By GARTH GEORGE
I have a huge amount of respect, reverence even, for Pope John Paul II. Whether, as the Catholic Church tells me, he is the Vicar of Christ on Earth, I'll leave to the dogmatists, but he has shown time and time again that he is chosen of God, for he has always had about him a Christlikeness and the older he gets the more Christlike he becomes.
In my lifetime I have met only one man who to me exhibited in his living and vocation the nature of Christ and, such was his humility and goodness, had I told him that he would have cringed in discomfort. He, too, happened to be a Catholic priest, but that was decades before I, until then a low-church Protestant, joined the Catholic Church myself.
I have observed only one other - the American evangelist Billy Graham, whom I last saw on Larry King Live. As he answered and expounded upon the questions put to him I couldn't help thinking: "If that was the Lord himself sitting there, he would be saying the same things in the same way that Dr Graham is."
How well I can understand John Paul's deep desire to tread on the same ground that Jesus trod and to follow in the footsteps of St Paul. It is a desire that surely must reside in every true Christian heart; it certainly does in mine, though the chances of it ever happening get slimmer by the year.
His visits to the Holy Land, and lately to Greece and Syria, he told us, were personal, religious pilgrimages. I know what he means: he was not there because he is the leader of the world's biggest Christian Church, he was there simply as an apostle of Jesus Christ.
John Paul's visits to the Holy Land and to Damascus and Athens have for me a greater importance than any others he has made, for it is obvious that he has been called to make the first moves in an effort to heal the enmities between religions that have existed for centuries.
Oh what a wonderful world it would be if all of us who believe in one God - Christian, Muslim and Jew - could live side by side as brothers and sisters, acknowledging and respecting our religious differences, tolerating one another's religious observances, comfortable in our diversity yet unified in the knowledge that we all worship the same God, be he called Allah, Jehovah or Jesus.

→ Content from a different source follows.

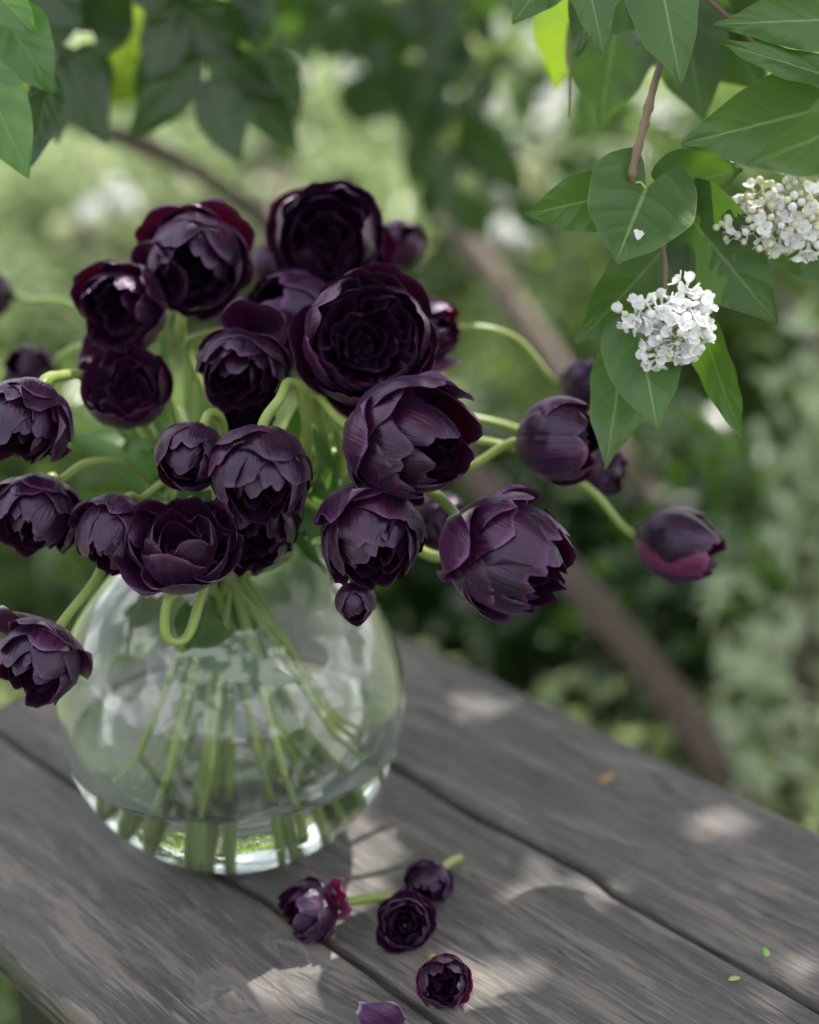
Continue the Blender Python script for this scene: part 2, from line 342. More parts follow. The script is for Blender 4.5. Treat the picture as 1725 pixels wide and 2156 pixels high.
# ------------------------------------------------------------ glass vase
VC = ONZ(490, 1795); VC = np.array([VC[0], VC[1] + .01, 0.0]); VR = .121; VH = .113   # centre of the sphere is VH above the table
c_ = PX(492, 1480, 1.0)
VC = np.array([c_[0], c_[1], 0.0])
def lathe(name, prof, mat, parent, n=96):
    V = []; F = []; m = len(prof)
    for (r, z) in prof:
        for i in range(n):
            a = 2 * math.pi * i / n; V.append((r * math.cos(a), r * math.sin(a), z))
    F = grid_faces(m, n, 0, True)
    o = mesh_obj(name, V, F, mat, parent); return o
G = NT('clear_glass'); df = G.n('ShaderNodeBsdfTranslucent'); df.inputs[0].default_value = (.80, .88, .74, 1); G.P(Base_Color=(.955, .985, .955), Roughness=0.0, IOR=1.5, Transmission_Weight=1.0)
film = G.noise(G.n('ShaderNodeTexCoord').outputs['Object'], 26, 4, .6); mx = G.n('ShaderNodeMixShader'); G.l(G.math('MULTIPLY', G.ramp(film, [(.3, (.35, .35, .35)), (.7, (1, 1, 1))]), .055), mx.inputs[0]); G.l(G.b.outputs[0], mx.inputs[1]); G.l(df.outputs[0], mx.inputs[2]); G.l(mx.outputs[0], G.out.inputs[0]); GLASS = G.m
W_ = NT('water'); W_.P(Base_Color=(.97, 1, .975), Roughness=0.0, IOR=1.33, Transmission_Weight=1.0); WATER = W_.m
vase = thing('glass_vase', 'round clear glass vase half filled with water, standing on the plank table', 'vase', (VC[0], VC[1], .0006))
def sph(r, a0, a1, n, zc): return [(r * math.sin(a), zc - r * math.cos(a)) for a in np.linspace(a0, a1, n)]
NK = .040                                             # neck radius
aout = math.pi - math.asin((NK + .006) / VR); abase = math.acos(VH / VR)
outer = [(.0005, 0.004), (.02, .003), (.040, .0012), (VR * math.sin(abase) , 0)] + sph(VR, abase + .06, aout, 60, VH)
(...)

Hear John Paul at a mass in Damascus, the world's oldest still-inhabited city: "In this holy land, Christians, Muslims and Jews are called to work together with confidence and boldness and to work to bring about without delay that day when the legitimate rights of all people are respected and they can live in peace and mutual understanding."
And, in the courtyard of the Umayyad Mosque, once a Christian Church: "It is crucial for the young to be taught the ways of respect and understanding, so that they will not be led to misuse religion itself to promote hatred and violence."
Just imagine the children of Abraham, the children of Ishmael and the adopted children of Jesus all living together in peace and harmony. What a world it would be.
Will it ever happen? I believe that one day it will, although I know that I won't live to see it and nor, probably, will my children or grandchildren, for centuries of injury, perpetrated by the blind guides of all three religions, will take a long time to heal.
It was not in the least surprising that the Weekend Herald headed its feature on the Pope's latest travels "Personal is political in this pilgrim's progress." It is extraordinarily difficult in any country, let alone the Middle East, for most people, even believers, to separate the spiritual from the political.
Hear Rabbi Dr David Rosen, president of the International Council of Christians and Jews: "The Pope ... had an enormous impact among the Jewish community on changing attitudes towards the Christian world ... but he's not going to impact on the political process."
Of course he's not: Pope John Paul is acting and speaking spiritually, not temporally. He is a spiritual, not temporal, leader.
He need take no heed of worldly politics, for he knows that there is an infinitely higher authority - and that in the end that higher authority will prevail.
He knows that while most of the thousands, even millions, who flock to see and hear him - as in the crowds who flocked to see and hear Jesus and Billy Graham - are there simply to look upon a great man and to be entertained, there will be a handful whose hearts are touched by God in such a way that they will never be the same again.
And this humble, frail, courageous servant of God knows that in those seeds planted in those Spirit-touched hearts reside all our hopes for mankind.